* _TASK DIRECTIONS_: Write each line of the material exactly as given, from the top through the line that contains "place(cr, P(3018, 1815, 16.2), (-.80, -.6))", and omit all pictures.

────────

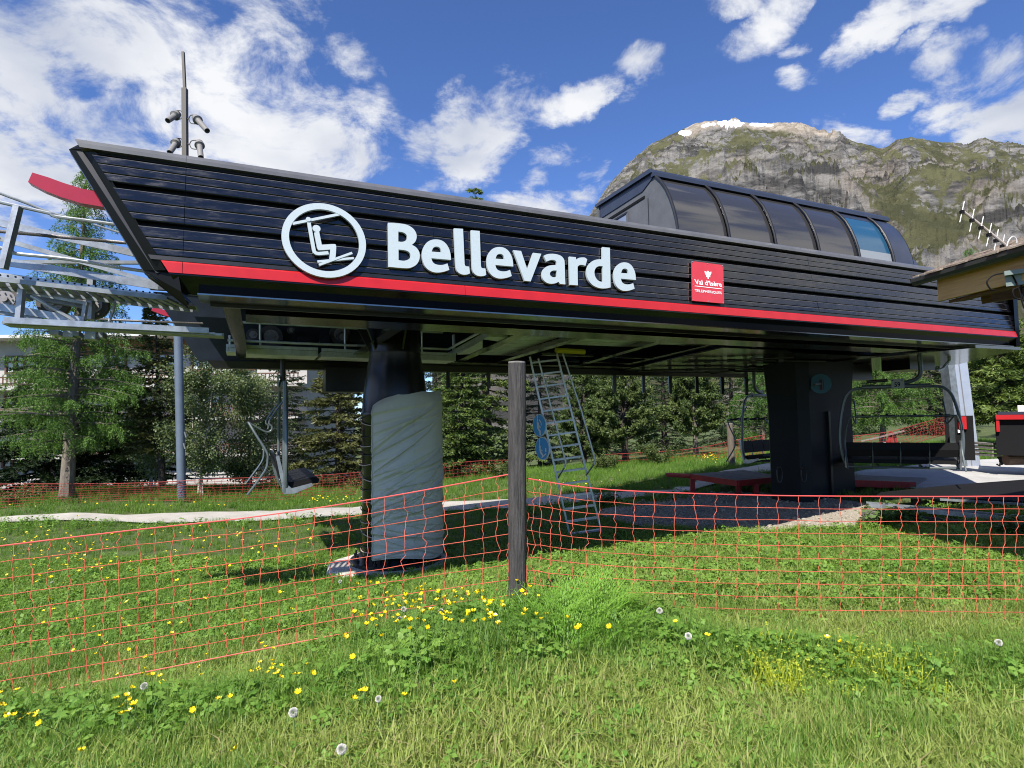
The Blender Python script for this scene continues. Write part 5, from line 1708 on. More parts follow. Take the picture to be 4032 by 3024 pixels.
for ch in list(cl.children):
    if ch.name.startswith(('hanger_arm', 'damper')):
        bpy.data.objects.remove(ch)
place(cl, P(1110, 1918, 10.4), W(0, -1, 0))
rd = MB().tube([(0, 0, 1.80), (0, 0, 2.6)], .045, 8).build('hanger_rod', M_blkm)
rd.parent = cl
rd2 = MB().tube([(0, 0, .03), (0, 0, 1.80)], .036, 8).build('hanger_arm', M_ctube)
rd2.parent = cl
rd2.location = (1.05, -.02, 0)
rd3 = MB().lathe((0, 0, 1.80), [(.06, -.03), (.06, .03), (.075, .032), (.075, .05), (.05, .06)], 14).build('collar', M_galv)
rd3.parent = cl
cr = copy_tree(c59)
cr['label'] = 'chair half hidden behind the left edge of the rear column'
for ch in list(cr.children):
    if ch.name.startswith('number') and not ch.name.startswith('number_plate'):
        bpy.data.objects.remove(ch)
cr.scale = (1, 1, 1)
place(cr, P(3018, 1815, 16.2), (-.80, -.6))

# ================================================================== LADDER and its round signs
M_alu = mat('aluminium', (0.50, 0.51, 0.52), 0.40, metal=.8, var=.12, scale=8)
LD = thing('ladder', P(2305, 2112, 10.3), 'leaning aluminium ladder with hand rails from the grass to the station floor', 'ladder')
LB, RB = P(2248, 2122, 10.2), P(2372, 2104, 10.3)
LT, RT = P(2086, 1405, 10.2), P(2192, 1392, 10.3)
LB[2] -= .03
RB[2] -= .03
for a, c in ((LB, LT), (RB, RT)):
    MB().bar(a, c, .03, .085, (0, 1, 0)).build('stile', M_alu, LD)
fr_ = nrm(np.cross(LT - LB, RB - LB))
for i in range(15):
    f = .035 + i * .0665
    a, c = LB + (LT - LB) * f, RB + (RT - RB) * f
    MB().bar(a, c, .09, .028, tuple(fr_ if abs(fr_[2]) > .2 else UPV)).build('rung', M_alu, LD)
for l in ([(2196, 1882), (2222, 1840), (2228, 1820), (2180, 1640), (2120, 1412)], [(2308, 1870), (2340, 1826), (2343, 1812), (2290, 1620), (2216, 1392)]):
    MB().tube([P(x, y, 9.9 if i else 10.2) for i, (x, y) in enumerate(l)], .016, 7).build('hand_rail', M_alu, LD, smooth=True)
M_bsign = mat('blue_sign_face', (0.030, 0.33, 0.75), 0.4)
def roundsign(px, py, rx, ry, label, strokes, tw):
    c = P(px, py, 10.0)
    t_ = thing('round_sign', c, label, 'sign')
    R_ = ry * (c @ _f) / FPX
    nrmv = nrm(np.array([-math.sin(tw), -math.cos(tw), 0]))
    ax_ = nrm(np.cross(nrmv, UPV)) * -1
    ax_ = ax_ if ax_[0] > 0 else -ax_
    back = -nrmv
    MB().lathe(c, [(R_, 0), (R_, .02)], 36, ax_, UPV, back).build('backing', M_signw, t_)
    MB().lathe(c - back * .004, [(R_ * .93, 0), (R_ * .93, .003)], 36, ax_, UPV, back).build('face', M_bsign, t_)
    o = c - back * .007
    for nm_, pts, w_ in strokes:
        q = [o + ax_ * x * R_ + UPV * y * R_ for x, y in pts]
        if len(q) == 1:
            MB().lathe(q[0], [(w_ * R_, 0), (w_ * R_, .002)], 14, ax_, UPV, back).build(nm_, M_signw, t_)
        else:
            for i in range(len(q) - 1):
                MB().bar(q[i] - back * .0004 * i, q[i + 1] - back * .0004 * i, .002, w_ * R_, tuple(nrm(np.cross(q[i + 1] - q[i], back)))).build(nm_, M_signw, t_)
tws = math.acos(0.55)
roundsign(2123, 1675, 19, 44, 'upper of two round blue signs on the ladder, rider raising the bar', [('hanger', [(-.15, .9), (-.15, .55), (-.25, .3), (-.2, -.3)], .09), ('head', [(-.12, .14)], .13), ('body', [(-.1, 0), (-.05, -.4), (.15, -.45), (.2, -.85)], .2), ('arm', [(-.05, -.02), (.25, -.18)], .12), ('arrow', [(.05, .5), (.3, .3), (.4, .0)], .12)], tws)
roundsign(2135, 1766, 18, 45, 'lower of two round blue signs on the ladder, rider lifting ski tips', [('hanger', [(-.3, .9), (-.3, .4), (-.35, .1)], .09), ('head', [(-.3, .12)], .13), ('body', [(-.3, 0), (-.2, -.4), (.05, -.45), (.1, -.72)], .2), ('arm', [(-.25, -.1), (.05, -.22)], .12), ('ski', [(-.05, -.8), (.6, -.4)], .10), ('arrow', [(.55, -.25), (.55, .05)], .16)], tws)

# ================================================================== TARPAULIN round the pillar
M_tarp = mat('grey_tarpaulin', (0.54, 0.50, 0.405), 0.40, var=.05, scale=4, bump=.15, bscale=7, spec=.5)
TP = thing('tarpaulin_cover', W(2.09, 8.85, .2), 'grey wrinkled tarpaulin laced round the front pillar', 'tarpaulin')
pcx, pcy = pc[0], pc[1]
def tarp_surface():
    nA, nZ = 200, 230
    a0, a1 = math.radians(-109), math.radians(60)        # wraps the right and near side; the laced edge faces left
    A_ = np.linspace(a0, a1, nA)
    Zn = np.linspace(0, 1, nZ)
    AA, ZZ = np.meshgrid(A_, Zn)
    fA = (AA - a0) / (a1 - a0)
    top = 2.68 + .030 * np.sin(fA * 9.5 + 2.2) + .015 * np.sin(fA * 21) - .20 * np.clip(.20 - fA, 0, 1) / .20
    bot = .31 + .16 * (1 - fA) ** 3 * 0 + .04 * np.sin(fA * 9)
    zz = bot + (top - bot) * ZZ
    r = np.full_like(AA, .66)
    r = r + .03 * np.sin(fA * 3.1) + .10 * np.clip(fA - .35, 0, 1) * .6
    # folds: long diagonals fanning from the laced edge near the top, tight swags near the foot
    fold = np.zeros_like(AA)
    rr_ = np.random.default_rng(11)
    for k_ in range(62):
        if k_ < 30:
            z0, sl, wd, amp = rr_.uniform(1.0, 2.6), rr_.uniform(.2, 1.7), rr_.uniform(.016, .045), rr_.uniform(.006, .020)
            c0, ln = rr_.uniform(0, .55), rr_.uniform(.15, .4)
        else:
            z0, sl, wd, amp = rr_.uniform(.25, 1.25), rr_.uniform(-.75, .55), rr_.uniform(.016, .036), rr_.uniform(.005, .014)
            c0, ln = rr_.uniform(.0, .85), rr_.uniform(.18, .5)
        line = z0 + sl * (fA - c0) * .9 + .12 * (fA - c0) ** 2 * rr_.uniform(-2, 2)
        env = np.exp(-((fA - c0) / ln) ** 2)
        fold += amp * env * (np.exp(-np.abs(zz - line) / (wd * .7)) - .55 * np.exp(-((zz - line + wd * 1.3) / (wd * 1.2)) ** 2))
    r = r + fold * 2.1 + .006 * (fbm(AA * 5, zz * 6, 4) - .5)
    # collapsed, sagging rim at the top
    r = r - .07 * np.clip((ZZ - .93) / .07, 0, 1) ** 2 * (0.4 + .6 * np.sin(fA * 7.5 + 1.0) ** 2)
    x, y = pcx + r * np.cos(AA), pcy + r * np.sin(AA)
    Vv = np.stack([x, y, zz], -1).reshape(-1, 3)
    i = (np.arange(nZ - 1)[:, None] * nA + np.arange(nA - 1)[None]).reshape(-1)
    F_ = np.stack([i, i + 1, i + 1 + nA, i + nA], -1)
    b_ = MB()
    b_.v = [tuple(q) for q in Vv]
    b_.f = [tuple(q) for q in F_]
    # rim folded inwards
    n0 = len(b_.v)
    tr_ = Vv[-nA:]
    for q in tr_:
        b_.v.append((pcx + (q[0] - pcx) * .84, pcy + (q[1] - pcy) * .84, q[2] - .03))
    for k_ in range(nA - 1):
        b_.f.append(((nZ - 1) * nA + k_, (nZ - 1) * nA + k_ + 1, n0 + k_ + 1, n0 + k_))
    return b_, Vv.reshape(nZ, nA, 3)
tb, TV = tarp_surface()
tb.build('sheet', M_tarp, TP, smooth=True)
_outw = lambda q, d: q + nrm((q - pc) * np.array([1, 1, 0])) * d
for col_, w_, nm_ in ((1, .012, 'hem'), (62, .005, 'seam')):
    MB().tube([_outw(TV[i_, col_], .002) for i_ in range(2, 228, 3)], w_, 5).build(nm_, M_tarp, TP, smooth=True)
MB().tube([_outw(TV[3, j_], .003) for j_ in range(0, 200, 3)], .010, 5).build('hem', M_tarp, TP, smooth=True)
M_cordw = mat('pale_cord', (0.55, 0.40, 0.36), 0.8)
M_cordb = mat('dark_cord', (0.03, 0.03, 0.03), 0.8)
for k_, zf_ in enumerate((.955, .86, .80, .735, .67, .62, .55, .49, .45, .37, .30, .24, .19, .13, .08, .04)):
    e0 = TV[int(zf_ * 229), 0]
    an0 = math.atan2(e0[1] - pcy, e0[0] - pcx)
    dz = (-.10, .16, -.02, .0, .05, -.03)[k_ % 6]
    pts = [e0]
    for j in range(1, 9):
        an = an0 - j * .17
        pts.append(np.array([pcx + .515 * math.cos(an), pcy + .515 * math.sin(an), e0[2] + dz * j / 8 - .03 * math.sin(j * .4)]))
    MB().tube(pts, .007, 5).build('lacing_cord', M_cordw if k_ % 2 else M_cordb, TP)
    MB().lathe(e0, [(.016, -.004), (.016, .006)], 8, (0, 0, 1), nrm(np.cross((0, 0, 1), e0 - pc)), nrm((e0 - pc) * np.array([1, 1, 0]))).build('eyelet', M_blkm, TP)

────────

* _EXPECTED OUTPUT_:
The Blender Python script for this scene continues. Write part 5, from line 1708 on. More parts follow. Take the picture to be 4032 by 3024 pixels.
for ch in list(cl.children):
    if ch.name.startswith(('hanger_arm', 'damper')):
        bpy.data.objects.remove(ch)
place(cl, P(1110, 1918, 10.4), W(0, -1, 0))
rd = MB().tube([(0, 0, 1.80), (0, 0, 2.6)], .045, 8).build('hanger_rod', M_blkm)
rd.parent = cl
rd2 = MB().tube([(0, 0, .03), (0, 0, 1.80)], .036, 8).build('hanger_arm', M_ctube)
rd2.parent = cl
rd2.location = (1.05, -.02, 0)
rd3 = MB().lathe((0, 0, 1.80), [(.06, -.03), (.06, .03), (.075, .032), (.075, .05), (.05, .06)], 14).build('collar', M_galv)
rd3.parent = cl
cr = copy_tree(c59)
cr['label'] = 'chair half hidden behind the left edge of the rear column'
for ch in list(cr.children):
    if ch.name.startswith('number') and not ch.name.startswith('number_plate'):
        bpy.data.objects.remove(ch)
cr.scale = (1, 1, 1)
place(cr, P(3018, 1815, 16.2), (-.80, -.6))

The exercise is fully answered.